Joinder
4 In order to establish the grounds that enliven the Court's discretion to join Green Triton as the eighth defendant to these proceedings under Order 6 rule 8(1) of the Federal Court Rules 1976 (Cth) the plaintiff must satisfy the court that either (a) Green Triton ought to have been joined as a party or (b) Green Triton is a person whose joinder as a party is necessary to ensure that all matters in dispute in the proceeding may be effectually and completely determined and adjudicated upon.
5 A person ought to have been joined under Order 6 rule 8(1)(a) if a judgment of the Court will have a direct effect on the rights and liabilities of that person and not one that is merely indirect or inconsequential: Orrcon Operations Pty Ltd v Capital Steel and Pipe Pty Ltd (No 2) [2008] FCA 24 at [35]. This rule is permissive only but should be liberally construed so that all parties to disputes relating to the one subject matter may be dealt with at the one time: John Cooke and Co Ltd v Commonwealth (1922) 31 CLR 394 at 411.
6 The plaintiff must, however, show that it has an arguable case against the proposed defendant to the standard or being able to resist an application for summary judgment by the proposed respondent had that proposed party been sued in separate proceedings: Review Australia Pty Ltd v Redberry Enterprise Pty Ltd [2003] FCA 1009 at [5].
7 I have read the affidavits of the several investors together with the affidavits of Mr Jones, to which I have referred. The evidence which establishes at least an arguable case includes relevantly:
(a) The existence, at all material times, of the relevant companies, namely:
(i) the proposed eighth defendant; and
(ii) Firepower Holdings Group Limited.
(b) The issue of shares in Firepower to Green Triton on 2 June 2005.
(c) The absence at all material times of a prospectus, profile statement or offer information statement lodged with the plaintiff in relation to any offer of shares in Firepower: s 727(1).
(d) The fact that the shares that were the subject of the alleged contravening offers made by the eighth defendant were among those issued to it on 2 June 2005.
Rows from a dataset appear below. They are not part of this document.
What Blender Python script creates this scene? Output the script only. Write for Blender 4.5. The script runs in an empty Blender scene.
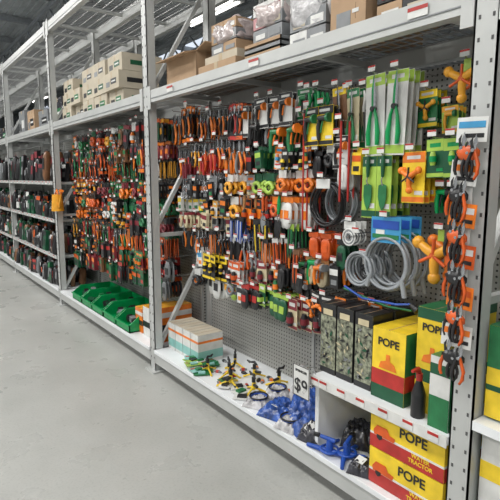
import bpy, math, random
from mathutils import Matrix, Vector, noise
random.seed(11)
R=random.random
def U(a,b): return a+(b-a)*random.random()
sc=bpy.context.scene
try:
    sc.view_settings.view_transform='Standard'; sc.view_settings.look='None'
except Exception as e: print(e)

# ------------------------------------------------------------ materials
MC={}
def mat(name,col,rough=.45,metal=0,var=.12,scale=14,emit=0,alpha=1,bump=0,coat=0,trans=0):
    if name in MC: return MC[name]
    m=bpy.data.materials.new(name); m.use_nodes=True
    nt=m.node_tree; N=nt.nodes; L=nt.links
    p=N['Principled BSDF']
    tc=N.new('ShaderNodeTexCoord'); nz=N.new('ShaderNodeTexNoise'); nz.inputs['Scale'].default_value=scale
    nz.inputs['Detail'].default_value=3
    L.new(tc.outputs['Object'],nz.inputs['Vector'])
    cr=N.new('ShaderNodeValToRGB')
    c=list(col)+[1]
    cr.color_ramp.elements[0].position=.3; cr.color_ramp.elements[1].position=.7
    cr.color_ramp.elements[0].color=[x*(1-var) for x in col]+[1]
    cr.color_ramp.elements[1].color=[min(1,x*(1+var)) for x in col]+[1]
    L.new(nz.outputs['Fac'],cr.inputs['Fac']); L.new(cr.outputs['Color'],p.inputs['Base Color'])
    p.inputs['Roughness'].default_value=rough; p.inputs['Metallic'].default_value=metal
    if alpha<1: p.inputs['Alpha'].default_value=alpha
    if coat: p.inputs['Coat Weight'].default_value=coat
    if emit:
        p.inputs['Emission Color'].default_value=c; p.inputs['Emission Strength'].default_value=emit
    if bump:
        bp=N.new('ShaderNodeBump'); bp.inputs['Strength'].default_value=bump; bp.inputs['Distance'].default_value=.02
        L.new(nz.outputs['Fac'],bp.inputs['Height']); L.new(bp.outputs['Normal'],p.inputs['Normal'])
    MC[name]=m; return m
steel=mat('rack_grey_paint',(.50,.51,.50),.4,.1,.06,6)
galv=mat('galvanised_wire',(.42,.42,.42),.35,.6,.08)
dark=mat('dark_hole',(.08,.08,.08),.8)
white=mat('white_shelf_enamel',(.80,.82,.84),.35,0,.05,5)
chrome=mat('chrome_hook',(.6,.6,.6),.25,.9,.05)
blade=mat('tool_steel',(.40,.41,.43),.25,.8,.1)
black=mat('black_plastic',(.018,.018,.02),.35)
grey=mat('grey_plastic',(.22,.23,.24),.4)
hosegrey=mat('grey_hose',(.30,.32,.34),.35)
orange=mat('orange_plastic',(.80,.20,.02),.35,0,.2)
orange2=mat('deep_orange_plastic',(.64,.10,.015),.35,0,.2)
amber=mat('amber_plastic',(.82,.38,.03),.35,0,.15)
yellow=mat('yellow_print',(.85,.60,.03),.4,0,.15)
red=mat('red_plastic',(.45,.03,.025),.35,0,.2)
green=mat('green_plastic',(.02,.17,.06),.35,0,.25)
bgreen=mat('bright_green_plastic',(.0,.29,.08),.35,0,.15)
dgreen=mat('dark_green_print',(.01,.09,.04),.4)
lime=mat('lime_print',(.36,.54,.08),.4,0,.2)
blue=mat('blue_plastic',(.02,.08,.4),.35)
cyan=mat('cyan_print',(.05,.28,.52),.4)
teal=mat('teal_print',(.25,.52,.48),.4)
wcard=mat('white_card',(.68,.68,.66),.5)
cream=mat('cream_card',(.6,.52,.34),.5)
wood=mat('wood_handle',(.42,.2,.07),.5,0,.25,30)
brown=mat('brown_cardboard',(.42,.28,.17),.75,0,.1,8)
lbrown=mat('pale_cardboard',(.52,.46,.36),.75,0,.08,8)
tape=mat('packing_tape',(.45,.35,.22),.3)
pink=mat('pink_print',(.50,.24,.25),.5)
maroon=mat('maroon_print',(.2,.02,.03),.45)
brownp=mat('brown_print',(.2,.09,.04),.45)
film=mat('plastic_film',(.50,.49,.50),.15,0,.4,20,bump=.8,coat=.4)
pfilm=mat('pinkish_plastic_film',(.46,.39,.38),.2,0,.4,16,bump=.8,coat=.4)
bfilm=mat('blue_plastic_film',(.04,.10,.36),.2,0,.6,22,bump=.8,coat=.4)
kfilm=mat('black_plastic_film',(.035,.035,.045),.2,0,.5,18,bump=.8,coat=.4)
olive=mat('olive_print',(.20,.21,.15),.4,0,.9,55)
def pegmat():
    m=bpy.data.materials.new('perforated_pegboard'); m.use_nodes=True
    nt=m.node_tree;N=nt.nodes;L=nt.links;p=N['Principled BSDF']
    tc=N.new('ShaderNodeTexCoord'); sp=N.new('ShaderNodeSeparateXYZ'); L.new(tc.outputs['Object'],sp.inputs[0])
    cb=N.new('ShaderNodeCombineXYZ'); L.new(sp.outputs['Y'],cb.inputs['X']); L.new(sp.outputs['Z'],cb.inputs['Y'])
    s=N.new('ShaderNodeVectorMath'); s.operation='SCALE'; s.inputs['Scale'].default_value=36; L.new(cb.outputs[0],s.inputs[0])
    f=N.new('ShaderNodeVectorMath'); f.operation='FRACTION'; L.new(s.outputs[0],f.inputs[0])
    d=N.new('ShaderNodeVectorMath'); d.operation='DISTANCE'; d.inputs[1].default_value=(.5,.5,0); L.new(f.outputs[0],d.inputs[0])
    l=N.new('ShaderNodeMath'); l.operation='LESS_THAN'; l.inputs[1].default_value=.2; L.new(d.outputs['Value'],l.inputs[0])
    mx=N.new('ShaderNodeMix'); mx.data_type='RGBA'; mx.inputs['A'].default_value=(.38,.38,.36,1); mx.inputs['B'].default_value=(.04,.04,.04,1)
    L.new(l.outputs[0],mx.inputs['Factor']); L.new(mx.outputs['Result'],p.inputs['Base Color']); p.inputs['Roughness'].default_value=.5
    return m
peg=pegmat()
def concrete():
    m=bpy.data.materials.new('polished_concrete'); m.use_nodes=True
    nt=m.node_tree;N=nt.nodes;L=nt.links;p=N['Principled BSDF']
    tc=N.new('ShaderNodeTexCoord')
    def nz(s,d,r=.5):
        n=N.new('ShaderNodeTexNoise'); n.inputs['Scale'].default_value=s; n.inputs['Detail'].default_value=d; n.inputs['Roughness'].default_value=r
        L.new(tc.outputs['Object'],n.inputs['Vector']); return n
    def ramp(n,a,ca,b_,cb):
        c=N.new('ShaderNodeValToRGB'); c.color_ramp.elements[0].position=a; c.color_ramp.elements[0].color=(*ca,1)
        c.color_ramp.elements[1].position=b_; c.color_ramp.elements[1].color=(*cb,1); L.new(n.outputs['Fac'],c.inputs['Fac']); return c
    def mul(a,b_):
        mx=N.new('ShaderNodeMix'); mx.data_type='RGBA'; mx.blend_type='MULTIPLY'; mx.inputs['Factor'].default_value=1
        L.new(a,mx.inputs['A']); L.new(b_,mx.inputs['B']); return mx.outputs['Result']
    c1=ramp(nz(1.1,9,.68),.3,(.365,.37,.35),.72,(.47,.472,.45))
    c2=ramp(nz(70,4),.25,(.82,.82,.82),.5,(1,1,1))
    c3=ramp(nz(7,6,.7),.64,(1,1,1),.74,(.80,.80,.79))
    c4=ramp(nz(28,2,.5),.74,(1,1,1),.77,(.6,.6,.58))
    o=mul(mul(mul(c1.outputs['Color'],c2.outputs['Color']),c3.outputs['Color']),c4.outputs['Color'])
    L.new(o,p.inputs['Base Color'])
    rr=ramp(nz(3,6,.6),.3,(.22,.22,.22),.7,(.42,.42,.42)); L.new(rr.outputs['Color'],p.inputs['Roughness'])
    return m
conc=concrete()
ceilm=mat('corrugated_roof_sheet',(.55,.58,.60),.6,.0,.1,3)
wallm=mat('warehouse_wall',(.40,.41,.41),.8,0,.06,2)
trussm=mat('roof_truss_steel',(.38,.40,.42),.5,.1)
skym=mat('translucent_skylight_sheet',(.80,.88,1),.5,emit=.9,var=0)

# ------------------------------------------------------------ mesh builder
class B:
    def __init__(s,name): s.n=name;s.V=[];s.F=[];s.MI=[];s.S=[];s.mats=[];s.M=Matrix.Identity(4)
    def mi(s,m):
        if m not in s.mats: s.mats.append(m)
        return s.mats.index(m)
    def add(s,vs,fs,m,smooth=False):
        o=len(s.V); s.V+= [tuple(s.M@Vector(v)) for v in vs]; i=s.mi(m)
        for f in fs: s.F.append([o+k for k in f]); s.MI.append(i); s.S.append(smooth)
    def box(s,c,d,m,rot=None):
        x,y,z=[k/2 for k in d]
        vs=[Vector(v) for v in [(-x,-y,-z),(x,-y,-z),(x,y,-z),(-x,y,-z),(-x,-y,z),(x,-y,z),(x,y,z),(-x,y,z)]]
        if rot is not None: vs=[rot@v for v in vs]
        c=Vector(c); s.add([v+c for v in vs],[(0,3,2,1),(4,5,6,7),(0,1,5,4),(1,2,6,5),(2,3,7,6),(3,0,4,7)],m)
    def bx(s,x0,x1,y0,y1,z0,z1,m): s.box(((x0+x1)/2,(y0+y1)/2,(z0+z1)/2),(abs(x1-x0),abs(y1-y0),abs(z1-z0)),m)
    def bar(s,a,b,w,h,m):
        a=Vector(a);b=Vector(b);d=b-a; q=d.to_track_quat('X','Z').to_matrix()
        s.box((a+b)/2,(d.length,w,h),m,q)
    def cyl(s,a,b,r1,r2,m,n=8,caps=True):
        a=Vector(a);b=Vector(b);q=(b-a).to_track_quat('Z','Y').to_matrix()
        A=[a+q@Vector((r1*math.cos(2*math.pi*i/n),r1*math.sin(2*math.pi*i/n),0)) for i in range(n)]
        C=[b+q@Vector((r2*math.cos(2*math.pi*i/n),r2*math.sin(2*math.pi*i/n),0)) for i in range(n)]
        s.add(A+C,[(i,(i+1)%n,n+(i+1)%n,n+i) for i in range(n)],m,True)
        if caps:
            s.add(A,[tuple(range(n))[::-1]],m); s.add(C,[tuple(range(n))],m)
    def tube(s,pts,r,m,n=6,closed=False):
        P=[Vector(p) for p in pts];K=len(P);vs=[];up=Vector((.13,.21,.97))
        for i,p in enumerate(P):
            a=P[(i-1)%K] if (closed or i>0) else P[i]; b=P[(i+1)%K] if (closed or i<K-1) else P[i]
            t=(b-a).normalized(); u=t.cross(up)
            if u.length<.05: u=t.cross(Vector((1,0,0)))
            u.normalize(); v=t.cross(u); rr=r[i] if isinstance(r,(list,tuple)) else r
            vs+=[p+(u*math.cos(2*math.pi*j/n)+v*math.sin(2*math.pi*j/n))*rr for j in range(n)]
        fs=[]
        for i in range(K if closed else K-1):
            for j in range(n):
                k=(i+1)%K; fs.append((i*n+j,i*n+(j+1)%n,k*n+(j+1)%n,k*n+j))
        s.add(vs,fs,m,True)
        if not closed:
            s.add(vs[:n],[tuple(range(n))],m); s.add(vs[-n:],[tuple(range(n))[::-1]],m)
    def ring(s,c,rad,r,m,n=20,axis='x',k=6,sq=1):
        pts=[]
        for i in range(n):
            a=2*math.pi*i/n
            q={'x':(0,math.cos(a)*rad,math.sin(a)*rad*sq),'z':(math.cos(a)*rad,math.sin(a)*rad,0),'y':(math.cos(a)*rad,0,math.sin(a)*rad)}[axis]
            pts.append(Vector(c)+Vector(q))
        s.tube(pts,r,m,k,True)
    def plate(s,pts,x,t,m):
        n=len(pts); vs=[(x,p[0],p[1]) for p in pts]+[(x+t,p[0],p[1]) for p in pts]
        s.add(vs,[tuple(range(n)),tuple(range(n,2*n))[::-1]]+[(i,n+i,n+(i+1)%n,(i+1)%n) for i in range(n)],m)
    def ball(s,c,r,m,n=10,k=6,jit=0,p=1):
        vs=[];fs=[]
        sg=lambda v:math.copysign(abs(v)**p,v)
        o=Vector((R()*50,R()*50,R()*50))
        for i in range(k+1):
            th=math.pi*i/k
            for j in range(n):
                ph=2*math.pi*j/n; d=Vector((sg(math.sin(th))*sg(math.cos(ph)),sg(math.sin(th))*sg(math.sin(ph)),sg(math.cos(th))))
                q=1+jit*(noise.noise(d*3+o)*1.6+noise.noise(d*8+o)*.8) if jit else 1
                vs.append((c[0]+r[0]*q*d.x,c[1]+r[1]*q*d.y,c[2]+r[2]*(q if d.z>-.5 else 1)*d.z))
        for i in range(k):
            for j in range(n): fs.append((i*n+j,(i+1)*n+j,(i+1)*n+(j+1)%n,i*n+(j+1)%n))
        s.add(vs,fs,m,True)
    def build(s,parent=None,bevel=0):
        me=bpy.data.meshes.new(s.n); me.from_pydata(s.V,[],s.F)
        for m in s.mats: me.materials.append(m)
        me.polygons.foreach_set('material_index',s.MI); me.polygons.foreach_set('use_smooth',s.S); me.update()
        o=bpy.data.objects.new(s.n,me); sc.collection.objects.link(o)
        if parent: o.parent=parent
        if bevel:
            b=o.modifiers.new('bevel','BEVEL'); b.width=bevel; b.segments=2; b.limit_method='ANGLE'
        return o
def empty(name):
    o=bpy.data.objects.new(name,None); sc.collection.objects.link(o); return o
def text(name,body,loc,size,m,parent,face='x',bold=.0,extr=.0008):
    c=bpy.data.curves.new(name,'FONT'); c.body=body; c.size=size; c.align_x='CENTER'; c.align_y='CENTER'; c.extrude=extr; c.offset=bold
    c.materials.append(m); o=bpy.data.objects.new(name,c); sc.collection.objects.link(o)
    o.location=loc; o.rotation_euler=(math.pi/2,0,-math.pi/2) if face=='x' else (math.pi/2,0,0)
    if parent: o.parent=parent
    return o

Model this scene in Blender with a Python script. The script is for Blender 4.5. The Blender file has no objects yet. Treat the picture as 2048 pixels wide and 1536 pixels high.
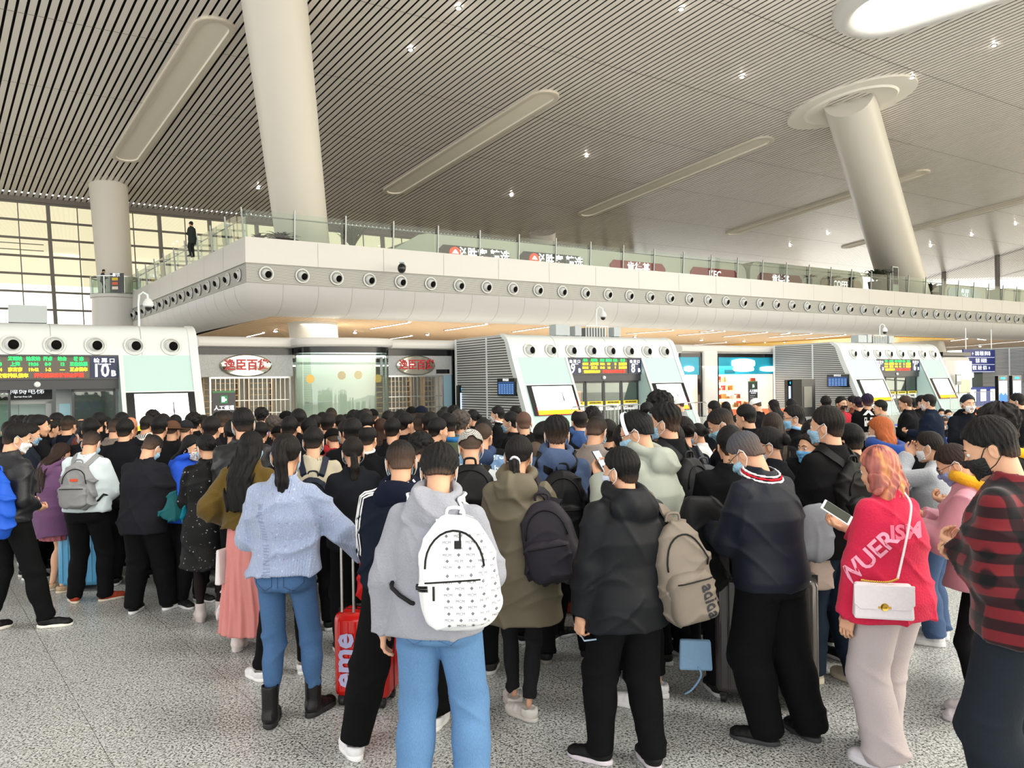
import bpy, math, random
import numpy as np
from mathutils import Vector, Matrix
from mathutils.bvhtree import BVHTree
random.seed(7)
SC = bpy.context.scene
COL = SC.collection
PI = math.pi

# ---------------------------------------------------------------- camera
CAMH = 2.05
F = 1600.0
HX = 0.0153                      # slope of the horizon in the frame
def horizon(px): return 780.6 - HX * px
al = math.atan(HX); pitch = math.atan(3.0 / F)
fwd = Vector((0, math.cos(pitch), -math.sin(pitch)))
up0 = Vector((0, math.sin(pitch), math.cos(pitch))); r0 = Vector((1, 0, 0))
CR = r0 * math.cos(al) - up0 * math.sin(al)
CU = r0 * math.sin(al) + up0 * math.cos(al)
cam_d = bpy.data.cameras.new('camera'); cam = bpy.data.objects.new('camera', cam_d); COL.objects.link(cam)
cam.matrix_world = Matrix(((CR.x, CU.x, -fwd.x, 0), (CR.y, CU.y, -fwd.y, 0), (CR.z, CU.z, -fwd.z, CAMH), (0, 0, 0, 1)))
cam_d.sensor_width = 36; cam_d.lens = F / 2048 * 36; cam_d.clip_end = 600; cam_d.clip_start = 0.05
SC.camera = cam
# ---------------------------------------------------------------- world, exposure
W = bpy.data.worlds.new('daylight'); SC.world = W; W.use_nodes = True
wn = W.node_tree.nodes; wl = W.node_tree.links
bg = wn['Background']; bg.inputs['Strength'].default_value = 2.6
tc = wn.new('ShaderNodeTexCoord'); sx = wn.new('ShaderNodeSeparateXYZ'); rp = wn.new('ShaderNodeValToRGB')
wl.new(tc.outputs['Generated'], sx.inputs[0]); wl.new(sx.outputs['Z'], rp.inputs[0]); wl.new(rp.outputs[0], bg.inputs['Color'])
# the low sun side of the sky (to the right) is warmer
wm = wn.new('ShaderNodeMix'); wm.data_type = 'RGBA'; wr = wn.new('ShaderNodeMapRange'); wr.inputs[1].default_value = .15; wr.inputs[2].default_value = .9
wl.new(sx.outputs['X'], wr.inputs[0]); wl.new(wr.outputs[0], wm.inputs[0]); wl.new(rp.outputs[0], wm.inputs[6]); wm.inputs[7].default_value = (1.6, 1.47, 1.22, 1); wl.new(wm.outputs[2], bg.inputs['Color'])
rp.color_ramp.elements[0].position = 0.0; rp.color_ramp.elements[0].color = (.80, .80, .78, 1)
rp.color_ramp.elements[1].position = 0.45; rp.color_ramp.elements[1].color = (.62, .61, .59, 1)
SC.view_settings.view_transform = 'Standard'; SC.view_settings.look = 'None'
SC.view_settings.gamma = 1; SC.view_settings.use_curve_mapping = False
SC.view_settings.exposure = 0.32
SC.cycles.adaptive_threshold = .02; SC.cycles.max_bounces = 5; SC.cycles.diffuse_bounces = 3; SC.cycles.glossy_bounces = 3
SC.cycles.transparent_max_bounces = 12; SC.cycles.sample_clamp_indirect = 6

def ray(px, py):
    return (fwd + CR * ((px - 1024) / F) + CU * ((768 - py) / F))
CAMP = Vector((0, 0, CAMH))
def at(px, py, d): return CAMP + ray(px, py) * d
def ground(px, py, z=0.0):
    r = ray(px, py); return CAMP + r * ((z - CAMH) / r.z)
UD = Vector((0.8399, 0.5427, 0)); UD.normalize()
VD = Vector((-UD.y, UD.x, 0)); ROTU = math.atan2(UD.y, UD.x)
P0 = Vector((-14.30, 22.34, 0))
def gl(s, w, z): return P0 + UD * s + VD * w + Vector((0, 0, z))
def on_w(px, py, w):
    """point on the upright plane parallel to the gate fronts, w metres behind them: returns (s, z)"""
    r = ray(px, py); n = VD
    t = ((P0 + VD * w) - CAMP).dot(n) / r.dot(n)
    p = CAMP + r * t
    return (p - P0).dot(UD), p.z

# ---------------------------------------------------------------- helpers
MATS = {}
def srgb(h):
    if isinstance(h, str):
        h = h.lstrip('#'); c = [int(h[i:i + 2], 16) / 255 for i in (0, 2, 4)]
    else: c = h
    return tuple((x / 12.92 if x <= .04045 else ((x + .055) / 1.055) ** 2.4) for x in c) + (1,)
def mat(name, col='808080', rough=.6, metal=0, bump=0, scale=40, var=0, emis=None, es=1, spec=None, coat=0, sheen=0, stretch=None, sss=0):
    if name in MATS: return MATS[name]
    m = bpy.data.materials.new(name); m.use_nodes = True; MATS[name] = m
    nt = m.node_tree; n = nt.nodes; l = nt.links; b = n['Principled BSDF']
    c = srgb(col); b.inputs['Base Color'].default_value = c
    b.inputs['Roughness'].default_value = rough; b.inputs['Metallic'].default_value = metal
    if spec is not None: b.inputs['Specular IOR Level'].default_value = spec
    if coat: b.inputs['Coat Weight'].default_value = coat
    if sheen: b.inputs['Sheen Weight'].default_value = sheen; b.inputs['Sheen Roughness'].default_value = .5
    if sss: b.inputs['Subsurface Weight'].default_value = sss; b.inputs['Subsurface Radius'].default_value = (.02, .008, .004)
    if bump or var:
        t = n.new('ShaderNodeTexCoord'); mp = n.new('ShaderNodeMapping'); nz = n.new('ShaderNodeTexNoise')
        nz.inputs['Scale'].default_value = scale; nz.inputs['Detail'].default_value = 3
        if stretch: mp.inputs['Scale'].default_value = stretch
        l.new(t.outputs['Object'], mp.inputs[0]); l.new(mp.outputs[0], nz.inputs['Vector'])
        if bump:
            bp = n.new('ShaderNodeBump'); bp.inputs['Strength'].default_value = bump; bp.inputs['Distance'].default_value = .01
            l.new(nz.outputs['Fac'], bp.inputs['Height']); l.new(bp.outputs[0], b.inputs['Normal'])
        if var:
            mx = n.new('ShaderNodeMix'); mx.data_type = 'RGBA'
            mx.inputs[6].default_value = tuple(x * (1 - var) for x in c[:3]) + (1,)
            mx.inputs[7].default_value = tuple(min(1, x * (1 + var) + .01 * var) for x in c[:3]) + (1,)
            l.new(nz.outputs['Fac'], mx.inputs[0]); l.new(mx.outputs[2], b.inputs['Base Color'])
    if emis:
        b.inputs['Emission Color'].default_value = srgb(emis); b.inputs['Emission Strength'].default_value = es
    return m
def glassmat(name, tint='e8f2ee', refl=.12, rough=.02, fk=.8):
    if name in MATS: return MATS[name]
    m = bpy.data.materials.new(name); m.use_nodes = True; MATS[name] = m
    n = m.node_tree.nodes; l = m.node_tree.links; n.remove(n['Principled BSDF'])
    t = n.new('ShaderNodeBsdfTransparent'); t.inputs[0].default_value = srgb(tint)
    g = n.new('ShaderNodeBsdfGlossy'); g.inputs['Roughness'].default_value = rough
    fr = n.new('ShaderNodeFresnel'); fr.inputs[0].default_value = 1.45
    mm = n.new('ShaderNodeMath'); mm.operation = 'MULTIPLY_ADD'; mm.inputs[1].default_value = fk; mm.inputs[2].default_value = refl * .4
    l.new(fr.outputs[0], mm.inputs[0])
    mx = n.new('ShaderNodeMixShader'); l.new(mm.outputs[0], mx.inputs[0]); l.new(t.outputs[0], mx.inputs[1]); l.new(g.outputs[0], mx.inputs[2])
    l.new(mx.outputs[0], n['Material Output'].inputs[0])
    return m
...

(e) The purpose of the issue of the shares to Green Triton was the sale or transfer of the shares: s 707(3), which is to be inferred on the basis of s 707(4) from the sales of shares by Green Triton that are described in the affidavits of Geoffrey Allan, Carol Ashworth, Darryl Edmondson and Nicholas Furlan, and from the transcript of Timothy Francis Johnston on 4 March 2008. In the transcript, Mr Johnston is recorded to say that, in effect, the eighth defendant was (among other things) to bring funds into Firepower through the sale of shares.
(f) The alleged contravening offers were made by the first defendant, Axis International Management Pty Ltd as agent on behalf of the eighth defendant.
(g) The fact that those offers were made on behalf of the eighth defendant, is referred to in the transcript of the examination of Timothy Francis Johnston on 5 March 2008. In the transcript, Mr Johnston is recorded to say that, in effect, the sixth defendant, Quentin Ward, in his position with the first defendant, had authority to make the offers shown in the share register on behalf of the eighth defendant.
(h) The absence of the exemptions set out in ss 708 and 708A: see s 707(3). The exemptions that are potentially relevant for the purpose of this application are those set out in ss 708(8) (sophisticated investors); 708(10) (offer through financial advisers); 708(11) (professional investors - to be read together with the definition of that term in section 9); 708(12) (offers to person associated with Firepower) and 708A(5), (11) and (12) (certain offers of quoted securities). The Investor Affidavits establish, to the requisite degree of proof, the absence of the exemptions found in s 708. Section 708A does not apply because Firepower has never been listed.
8 In the current proceedings Green Triton should be joined as the eighth defendant, in my opinion, as it is a party necessary to ensure that all matters in dispute in the proceeding may be effectually and completely determined and adjudicated upon and, furthermore, ought to have been joined and indeed would have been joined save for the fact that it was thought to have been deregistered at the time proceedings commenced. I will accordingly make an order in terms of para 1 of the motion.